Two-dimensional analysis on the magnetic field adjusted electrical behaviors in composite semiconductor structures

To explore the exact electric properties and reveal the intrinsic interaction mechanisms among multi-fields in composite magneto-electric-semiconductor structures, two-dimensional analyses are performed based on the coupled field theory. Expanding the basic physical quantities to Fourier series along the length, the governing equations are simplified. And then, the discrete solutions are derived by utilizing differential quadrature method. As applications, three composite structures are designed via considering different poling directions.

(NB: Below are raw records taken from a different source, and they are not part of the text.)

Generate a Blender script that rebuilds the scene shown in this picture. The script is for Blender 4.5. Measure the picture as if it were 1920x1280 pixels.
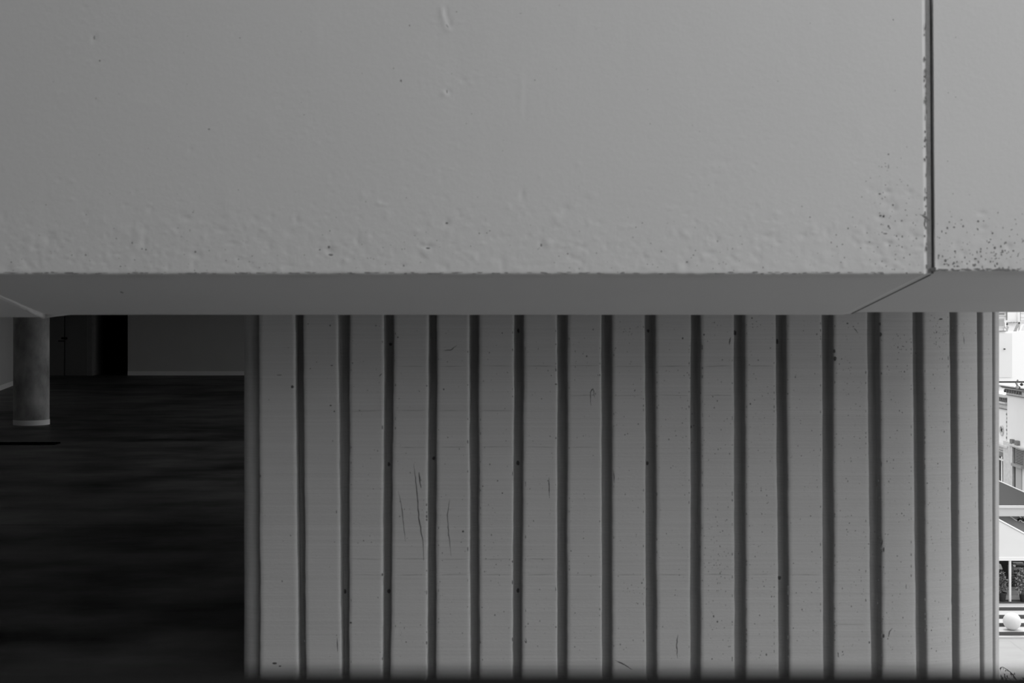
import bpy, bmesh, math, random
import numpy as np
from mathutils import Vector, Matrix
for o in list(bpy.data.objects): bpy.data.objects.remove(o)
S = bpy.context.scene
C = S.collection
F = 2400.0; HY = 620.0; ZC = 2.2          # focal length in px, horizon row, eye height above the garage floor

# ------------------------------------------------------------------ camera
cd = bpy.data.cameras.new('camera'); cam = bpy.data.objects.new('camera', cd); C.objects.link(cam)
cam.location = (0, 0, ZC); cam.rotation_euler = (math.pi/2, 0, 0)
cd.sensor_width = 36; cd.lens = 36*F/1920; cd.shift_y = (HY-640)/1920*1.0
cd.clip_end = 600; cd.clip_start = 0.02
cd.dof.use_dof = True; cd.dof.focus_distance = 40; cd.dof.aperture_fstop = 5.0
S.camera = cam
# ------------------------------------------------------------------ sky, exposure
w = bpy.data.worlds.new('sky'); S.world = w; w.use_nodes = True
nt = w.node_tree; bg = nt.nodes['Background']
geo = nt.nodes.new('ShaderNodeTexCoord'); sep = nt.nodes.new('ShaderNodeSeparateXYZ')
nt.links.new(geo.outputs['Generated'], sep.inputs[0])
def mth(op, a, b=None):
    n = nt.nodes.new('ShaderNodeMath'); n.operation = op
    for i, v in enumerate((a, b)):
        if v is None: continue
        if isinstance(v, (int, float)): n.inputs[i].default_value = v
        else: nt.links.new(v, n.inputs[i])
    return n.outputs[0]
# overcast sky, brightest overhead and a little brighter to the right
up = mth('MAXIMUM', sep.outputs['Z'], 0.0)
lum = mth('ADD', mth('MULTIPLY', up, 0.45), mth('ADD', 0.80, mth('MULTIPLY', sep.outputs['X'], 0.38)))
lum = mth('MAXIMUM', lum, 0.08)
nt.links.new(lum, bg.inputs['Color'])
bg.inputs['Strength'].default_value = 1.15
sd = bpy.data.lights.new('sun', 'SUN'); sun = bpy.data.objects.new('sun', sd); C.objects.link(sun)
sd.energy = 0.9; sd.angle = math.radians(25)
sun.rotation_euler = Vector((-0.05, -0.45, -1.3)).to_track_quat('-Z', 'Y').to_euler()
sun.location = (10, 10, 40)
S.view_settings.view_transform = 'Standard'; S.view_settings.look = 'None'
S.view_settings.exposure = 0.36; S.view_settings.gamma = 1; S.view_settings.use_curve_mapping = False

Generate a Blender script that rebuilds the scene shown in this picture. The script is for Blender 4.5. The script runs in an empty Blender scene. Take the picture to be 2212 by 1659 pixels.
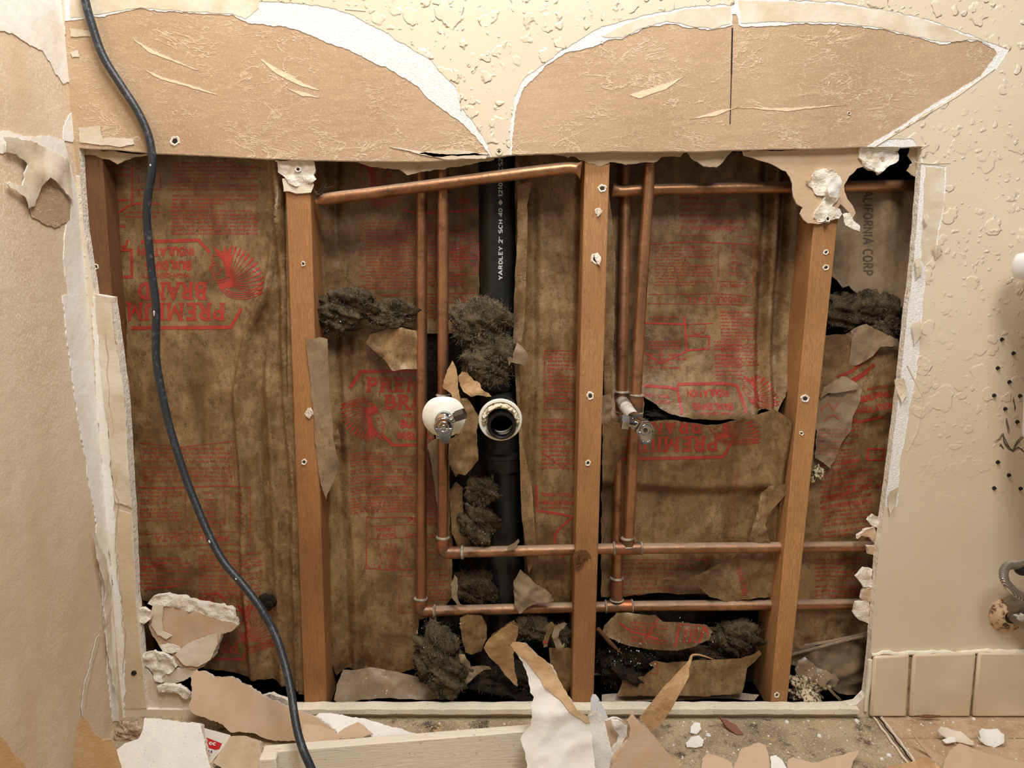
import bpy, math, random
import numpy as np
from mathutils import Vector, Matrix
from mathutils.geometry import delaunay_2d_cdt
from mathutils.bvhtree import BVHTree

random.seed(7)
SC = bpy.context.scene
COL = SC.collection

# ------------------------------------------------------------------ camera, light, exposure
FPX, W, H = 1650.0, 2212, 1659
CAM = Vector((0.0, -1.04, 0.668))
PITCH = math.radians(9.2)
cam_data = bpy.data.cameras.new('camera')
cam_data.sensor_fit = 'HORIZONTAL'
cam_data.sensor_width = 36.0
cam_data.lens = 36.0 * FPX / W
cam_data.clip_start = 0.01
cam = bpy.data.objects.new('camera', cam_data)
COL.objects.link(cam)
cam.location = CAM
cam.rotation_euler = (math.radians(90) - PITCH, 0, 0)
SC.camera = cam

SC.view_settings.view_transform = 'Standard'
SC.view_settings.look = 'None'
SC.view_settings.gamma = 1.0
SC.view_settings.use_curve_mapping = False
SC.view_settings.exposure = 0.0

world = bpy.data.worlds.new('room_light')
SC.world = world
world.use_nodes = True
world.node_tree.nodes['Background'].inputs[0].default_value = (1.0, 0.95, 0.89, 1)
world.node_tree.nodes['Background'].inputs[1].default_value = 0.18


def area_light(name, loc, target, size, size_y, energy, color):
    ld = bpy.data.lights.new(name, 'AREA')
    ld.shape = 'RECTANGLE'
    ld.size = size
    ld.size_y = size_y
    ld.energy = energy
    ld.color = color
    o = bpy.data.objects.new(name, ld)
    COL.objects.link(o)
    o.location = loc
    d = Vector(target) - Vector(loc)
    o.rotation_euler = d.to_track_quat('-Z', 'Y').to_euler()
    return o


# vanity lamp bar over the sink and the ceiling lamp of the room
area_light('vanity_lamp_light', (-0.10, -0.42, 1.75), (0.0, 0.0, 0.55), 0.75, 0.16, 12.4, (1.0, 0.972, 0.938))
area_light('ceiling_lamp_light', (0.28, -1.30, 2.05), (0.0, 0.0, 0.4), 0.5, 0.5, 24.5, (1.0, 0.972, 0.938))

# ------------------------------------------------------------------ picture-to-place helpers
_c, _s = math.cos(PITCH), math.sin(PITCH)


def ray(px, py):
    x = (px - W / 2) / FPX
    y = -(py - H / 2) / FPX
    return Vector((x, _c + y * _s, -_s + y * _c))


def P(px, py, Y):
    d = ray(px, py)
    return CAM + d * ((Y - CAM.y) / d.y)


class Frame:
    """A plane in the room: origin, u and v axes in it, n out of it."""
    def __init__(self, o, n, up=(0, 0, 1)):
        self.o = Vector(o)
        self.n = Vector(n).normalized()
        up = Vector(up)
        self.u = up.cross(self.n).normalized()
        self.v = self.n.cross(self.u).normalized()

    def px(self, px, py):
        d = ray(px, py)
        t = (self.o - CAM).dot(self.n) / d.dot(self.n)
        q = CAM + d * t - self.o
        return (q.dot(self.u), q.dot(self.v))

    def at(self, u, v, z):
        return self.o + self.u * u + self.v * v + self.n * z


def wallframe(Y):
    return Frame((0, Y, 0), (0, -1, 0))


def lean(px, py, Y, tilt, yaw=0.0):
    """plane through the point seen at px,py at depth Y; tilt>0 leans its top back, yaw turns it."""
    t, w = math.radians(tilt), math.radians(yaw)
    n = Vector((math.sin(w) * math.cos(t), -math.cos(w) * math.cos(t), math.sin(t)))
    return Frame(P(px, py, Y), n)


# ------------------------------------------------------------------ numeric noise
def _h(ix, iy, seed):
    v = np.sin(ix * 127.1 + iy * 311.7 + seed * 74.7) * 43758.5453
    return v - np.floor(v)


def vn(x, y, seed=0):
    x = np.asarray(x, float); y = np.asarray(y, float)
    ix, iy = np.floor(x), np.floor(y)
    fx, fy = x - ix, y - iy
    fx = fx * fx * (3 - 2 * fx); fy = fy * fy * (3 - 2 * fy)
    a = _h(ix, iy, seed); b = _h(ix + 1, iy, seed)
    c = _h(ix, iy + 1, seed); d = _h(ix + 1, iy + 1, seed)
    return (a + (b - a) * fx) * (1 - fy) + (c + (d - c) * fx) * fy


def fbm(x, y, seed=0, octv=4):
    r = 0.0; a = 0.5
    for k in range(octv):
        r = r + a * (vn(x, y, seed + k * 13) * 2 - 1)
        x = x * 2.03; y = y * 2.03; a *= 0.5
    return r


def crumple(x, y, seed=0, s=18.0):
    """sharp-creased paper relief, about -1..1"""
    r = 0.0; a = 0.6
    for k in range(3):
        th = 0.7 * k + seed
        xx = x * math.cos(th) - y * math.sin(th); yy = x * math.sin(th) + y * math.cos(th)
        r = r + a * (1 - 2.6 * np.abs(vn(xx * s, yy * s, seed + 31 * k) - 0.5) * 1.4)
        s *= 1.9; a *= 0.5
    return r


# ------------------------------------------------------------------ mesh helpers
def make(name, V, F, mats, parent=None, mi=None, smooth=True, sharp=None, origin=None):
    V = [Vector(v) for v in V]
    if parent is not None:
        off = parent.location.copy()
        if parent.parent is not None:
            off = off + parent.parent.location
    else:
        if origin is None:
            xs = [v.x for v in V]; ys = [v.y for v in V]; zs = [v.z for v in V]
            origin = Vector(((min(xs) + max(xs)) / 2, (min(ys) + max(ys)) / 2, min(zs)))
        off = Vector(origin)
    me = bpy.data.meshes.new(name)
    me.from_pydata([tuple(v - off) for v in V], [], F)
    for m in (mats if isinstance(mats, (list, tuple)) else [mats]):
        me.materials.append(m)
    if mi is not None:
        me.polygons.foreach_set('material_index', np.array(mi, dtype=np.int32))
    if smooth:
        me.polygons.foreach_set('use_smooth', np.ones(len(me.polygons), dtype=bool))
    me.update()
    if smooth and sharp:
        try:
            me.set_sharp_from_angle(angle=math.radians(sharp))
        except Exception:
            pass
    o = bpy.data.objects.new(name, me)
    COL.objects.link(o)
    if parent is not None:
        o.parent = parent
    else:
        o.location = off
    return o


def empty(name, loc):
    o = bpy.data.objects.new(name, None)
    COL.objects.link(o)
    o.empty_display_size = 0.02
    o.location = loc
    return o


def tag(o, label=None, cat=None, group=None, kind=None):
    if label: o['label'] = label
    if cat: o['category'] = cat
    if group: o['group'] = group
    if kind: o['kind'] = kind
    return o


class MB:
    """collects shapes of one part, then builds ONE mesh"""
    def __init__(self):
        self.V = []; self.F = []; self.M = []

    def add(self, V, F, m=0):
        b = len(self.V)
        self.V += [Vector(v) for v in V]
        self.F += [[i + b for i in f] for f in F]
        self.M += [m] * len(F)
        return self

    def box8(self, c, m=0):
        return self.add(c, [(0, 3, 2, 1), (4, 5, 6, 7), (0, 1, 5, 4), (1, 2, 6, 5), (2, 3, 7, 6), (3, 0, 4, 7)], m)

    def box(self, lo, hi, m=0):
        x0, y0, z0 = lo; x1, y1, z1 = hi
        return self.box8([(x0, y0, z0), (x1, y0, z0), (x1, y1, z0), (x0, y1, z0),
                          (x0, y0, z1), (x1, y0, z1), (x1, y1, z1), (x0, y1, z1)], m)

    def tube(self, pts, r, n=16, m=0, caps=True, sub=0):
        pts = [Vector(p) for p in pts]
        if sub: pts = catmull(pts, sub)
        rs = r if isinstance(r, (list, tuple)) else None
        if rs is not None and len(rs) != len(pts):
            rs = list(np.interp(np.linspace(0, 1, len(pts)), np.linspace(0, 1, len(rs)), rs))
        t = (pts[1] - pts[0]).normalized()
        a = t.orthogonal().normalized()
        V = []; F = []
        for i, p in enumerate(pts):
            if i == 0: t = (pts[1] - pts[0]).normalized()
            elif i == len(pts) - 1: t = (pts[-1] - pts[-2]).normalized()
            else: t = (pts[i + 1] - pts[i - 1]).normalized()
            a = (a - t * a.dot(t)).normalized(); b = t.cross(a)
            rr = rs[i] if rs is not None else r
            for k in range(n):
                an = 2 * math.pi * k / n
                V.append(p + (a * math.cos(an) + b * math.sin(an)) * rr)
        for i in range(len(pts) - 1):
            for k in range(n):
                F.append((i * n + k, i * n + (k + 1) % n, (i + 1) * n + (k + 1) % n, (i + 1) * n + k))
        if caps:
            F.append(tuple(range(n - 1, -1, -1)))
            F.append(tuple((len(pts) - 1) * n + k for k in range(n)))
        return self.add(V, F, m)

    def lathe(self, c, ax, prof, n=40, m=0, wob=None):
        """prof = (radius, distance along axis) pairs"""
        c = Vector(c); ax = Vector(ax).normalized()
        a = ax.orthogonal().normalized(); b = ax.cross(a)
        V = []; F = []
        for j, (r, h) in enumerate(prof):
            for k in range(n):
                an = 2 * math.pi * k / n
                rr = r * (1 + (wob(an, j) if wob else 0))
                V.append(c + ax * h + (a * math.cos(an) + b * math.sin(an)) * rr)
        for j in range(len(prof) - 1):
            for k in range(n):
                F.append((j * n + k, j * n + (k + 1) % n, (j + 1) * n + (k + 1) % n, (j + 1) * n + k))
        return self.add(V, F, m)

    def build(self, name, mats, parent=None, smooth=True, sharp=40, bevel=0, origin=None):
        o = make(name, self.V, self.F, mats, parent, self.M, smooth, sharp, origin)
        if bevel:
            md = o.modifiers.new('bevel', 'BEVEL')
            md.width = bevel; md.segments = 2; md.limit_method = 'ANGLE'
        return o


def catmull(pts, sub):
    out = []
    n = len(pts)
    for i in range(n - 1):
        p0 = pts[max(i - 1, 0)]; p1 = pts[i]; p2 = pts[i + 1]; p3 = pts[min(i + 2, n - 1)]
        for k in range(sub):
            t = k / sub
            out.append(0.5 * ((2 * p1) + (p2 - p0) * t + (2 * p0 - 5 * p1 + 4 * p2 - p3) * t * t + (3 * p1 - p0 - 3 * p2 + p3) * t ** 3))
    out.append(pts[-1])
    return out


def inside(poly, x, y):
    x = np.asarray(x); y = np.asarray(y)
    r = np.zeros(x.shape, bool)
    n = len(poly)
    for i in range(n):
        x0, y0 = poly[i]; x1, y1 = poly[(i + 1) % n]
        if y0 == y1: continue
        c = ((y0 > y) != (y1 > y)) & (x < (x1 - x0) * (y - y0) / (y1 - y0) + x0)
        r ^= c
    return r


def jagged(poly, step, amp, seed=0, spec=None):
    """densify a closed outline and tear it; spec(u,v)->factor of the tear"""
    out = []
    n = len(poly)
    rnd = random.Random(seed)
    s = 0.0
    for i in range(n):
        a = poly[i]; b = poly[(i + 1) % n]
        L = math.hypot(b[0] - a[0], b[1] - a[1])
        k = max(1, int(L / step))
        if L < 1e-7: continue
        nx, ny = -(b[1] - a[1]) / L, (b[0] - a[0]) / L
        for j in range(k):
            t = j / k
            x, y = a[0] + (b[0] - a[0]) * t, a[1] + (b[1] - a[1]) * t
            s += L / k
            if amp:
                d = float(vn(s / step * 0.21, 0.5, seed) - 0.5) * 1.5 + float(vn(s / step * 0.6, 3.5, seed) - 0.5) * 0.9 + (rnd.random() - 0.5) * 0.45
                d *= amp
                if spec: d *= spec(x, y)
                x += nx * d; y += ny * d
            out.append((x, y))
    return out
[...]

Respectively, the extension, piecewise deformation and bending are realized. Before analysis, the convergence and correctness of adopted method are discussed systematically. In numerical calculation, the effect of material proportion on the perturbation carrier density is investigated. It is found the variation rule of perturbation carrier density is controlled by material proportion and deformation form simultaneously. Importantly, there are optimal material proportion ranges producing the carriers, nevertheless, the ranges are different for three structures. Additionally, two-dimensional distributions of perturbation carrier density, electric field, electric displacement and polarization are discussed. Along the thickness, the field quantities are symmetric for extension and piecewise deformation, but is antisymmetric for bending. Specially, in the structure with piecewise deformation, the potential barriers are realized. This work could be the guidance designing magneto-electric devices.